§ **Written exercise**
Please give back word for word the lines below, from the first one through the one with "scn = bpy.context.scene".

§ **Supplied data**
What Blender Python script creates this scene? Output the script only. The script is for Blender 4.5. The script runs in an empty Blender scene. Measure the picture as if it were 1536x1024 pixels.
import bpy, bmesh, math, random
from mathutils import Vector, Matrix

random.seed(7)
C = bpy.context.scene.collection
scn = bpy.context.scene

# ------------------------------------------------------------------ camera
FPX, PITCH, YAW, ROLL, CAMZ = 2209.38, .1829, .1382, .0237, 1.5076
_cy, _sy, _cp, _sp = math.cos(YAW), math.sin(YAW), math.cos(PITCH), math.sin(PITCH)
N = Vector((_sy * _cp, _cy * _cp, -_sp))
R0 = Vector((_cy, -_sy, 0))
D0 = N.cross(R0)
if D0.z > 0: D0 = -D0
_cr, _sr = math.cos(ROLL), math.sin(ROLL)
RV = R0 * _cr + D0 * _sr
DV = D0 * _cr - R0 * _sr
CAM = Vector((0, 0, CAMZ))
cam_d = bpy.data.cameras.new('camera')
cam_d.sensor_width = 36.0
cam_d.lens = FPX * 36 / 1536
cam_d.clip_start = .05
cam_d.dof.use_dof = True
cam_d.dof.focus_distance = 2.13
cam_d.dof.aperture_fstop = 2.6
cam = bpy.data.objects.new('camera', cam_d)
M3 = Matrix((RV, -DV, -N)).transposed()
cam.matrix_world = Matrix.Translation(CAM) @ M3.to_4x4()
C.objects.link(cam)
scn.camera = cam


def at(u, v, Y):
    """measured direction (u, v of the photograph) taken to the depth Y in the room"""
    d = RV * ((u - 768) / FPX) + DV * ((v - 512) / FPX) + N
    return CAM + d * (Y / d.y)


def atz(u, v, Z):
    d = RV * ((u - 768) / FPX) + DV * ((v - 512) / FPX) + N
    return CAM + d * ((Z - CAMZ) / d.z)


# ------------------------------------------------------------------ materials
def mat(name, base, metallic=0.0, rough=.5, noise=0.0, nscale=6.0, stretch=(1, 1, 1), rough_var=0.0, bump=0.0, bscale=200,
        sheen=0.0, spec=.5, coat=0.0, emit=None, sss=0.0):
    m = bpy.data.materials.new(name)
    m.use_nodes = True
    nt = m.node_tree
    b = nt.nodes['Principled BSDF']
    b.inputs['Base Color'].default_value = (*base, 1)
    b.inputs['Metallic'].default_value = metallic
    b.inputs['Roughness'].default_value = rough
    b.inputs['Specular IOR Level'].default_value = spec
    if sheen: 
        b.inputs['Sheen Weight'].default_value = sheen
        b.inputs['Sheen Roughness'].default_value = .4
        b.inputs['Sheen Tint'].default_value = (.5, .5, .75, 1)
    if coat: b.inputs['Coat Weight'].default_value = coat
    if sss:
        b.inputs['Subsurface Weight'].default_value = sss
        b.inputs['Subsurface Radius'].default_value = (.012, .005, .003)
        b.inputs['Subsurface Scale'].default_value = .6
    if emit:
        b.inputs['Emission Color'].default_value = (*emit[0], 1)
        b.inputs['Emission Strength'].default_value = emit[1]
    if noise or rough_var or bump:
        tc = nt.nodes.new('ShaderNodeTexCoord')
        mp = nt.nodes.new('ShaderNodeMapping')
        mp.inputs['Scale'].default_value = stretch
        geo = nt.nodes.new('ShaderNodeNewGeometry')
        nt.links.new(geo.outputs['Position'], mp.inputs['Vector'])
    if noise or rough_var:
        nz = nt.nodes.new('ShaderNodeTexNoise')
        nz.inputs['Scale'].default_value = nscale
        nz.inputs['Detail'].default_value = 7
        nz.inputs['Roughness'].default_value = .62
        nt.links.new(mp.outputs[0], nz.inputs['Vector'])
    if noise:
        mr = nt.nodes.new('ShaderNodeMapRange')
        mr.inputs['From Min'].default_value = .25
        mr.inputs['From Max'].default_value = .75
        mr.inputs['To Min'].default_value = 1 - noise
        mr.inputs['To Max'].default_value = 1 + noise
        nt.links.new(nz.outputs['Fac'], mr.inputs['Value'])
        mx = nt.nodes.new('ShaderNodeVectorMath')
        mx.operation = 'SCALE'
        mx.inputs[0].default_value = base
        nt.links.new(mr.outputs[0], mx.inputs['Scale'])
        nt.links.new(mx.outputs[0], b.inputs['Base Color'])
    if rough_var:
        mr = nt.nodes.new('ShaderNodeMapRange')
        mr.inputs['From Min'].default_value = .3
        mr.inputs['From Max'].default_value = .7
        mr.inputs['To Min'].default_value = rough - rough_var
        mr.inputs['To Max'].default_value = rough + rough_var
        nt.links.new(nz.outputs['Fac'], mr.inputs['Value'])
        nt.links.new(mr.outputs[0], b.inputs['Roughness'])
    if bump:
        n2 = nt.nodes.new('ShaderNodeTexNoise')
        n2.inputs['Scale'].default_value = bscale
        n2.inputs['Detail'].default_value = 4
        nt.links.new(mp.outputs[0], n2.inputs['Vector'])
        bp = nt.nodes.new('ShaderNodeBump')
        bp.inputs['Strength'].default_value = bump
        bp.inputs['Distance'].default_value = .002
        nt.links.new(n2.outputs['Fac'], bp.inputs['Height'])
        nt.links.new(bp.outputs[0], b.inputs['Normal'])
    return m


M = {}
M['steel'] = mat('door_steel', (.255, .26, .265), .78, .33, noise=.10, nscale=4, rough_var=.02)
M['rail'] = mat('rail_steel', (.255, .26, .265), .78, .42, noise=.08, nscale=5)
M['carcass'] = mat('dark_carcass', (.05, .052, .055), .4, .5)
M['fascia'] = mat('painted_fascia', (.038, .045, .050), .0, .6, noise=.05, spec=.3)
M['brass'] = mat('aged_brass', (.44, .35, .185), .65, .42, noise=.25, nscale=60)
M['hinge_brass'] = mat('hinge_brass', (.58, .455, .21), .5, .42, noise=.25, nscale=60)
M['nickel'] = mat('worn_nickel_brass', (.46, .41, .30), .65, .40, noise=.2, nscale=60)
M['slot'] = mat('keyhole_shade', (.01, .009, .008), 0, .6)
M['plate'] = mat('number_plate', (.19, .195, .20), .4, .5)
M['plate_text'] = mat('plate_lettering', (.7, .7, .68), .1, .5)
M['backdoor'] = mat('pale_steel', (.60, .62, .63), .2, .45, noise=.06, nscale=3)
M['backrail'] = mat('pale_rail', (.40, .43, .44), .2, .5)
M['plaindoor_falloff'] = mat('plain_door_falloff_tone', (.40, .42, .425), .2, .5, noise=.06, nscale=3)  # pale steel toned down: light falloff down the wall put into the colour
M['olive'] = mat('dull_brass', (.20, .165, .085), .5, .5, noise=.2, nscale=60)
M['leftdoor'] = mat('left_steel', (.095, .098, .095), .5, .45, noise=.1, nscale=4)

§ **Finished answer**
What Blender Python script creates this scene? Output the script only. The script is for Blender 4.5. The script runs in an empty Blender scene. Measure the picture as if it were 1536x1024 pixels.
import bpy, bmesh, math, random
from mathutils import Vector, Matrix

random.seed(7)
C = bpy.context.scene.collection
scn = bpy.context.scene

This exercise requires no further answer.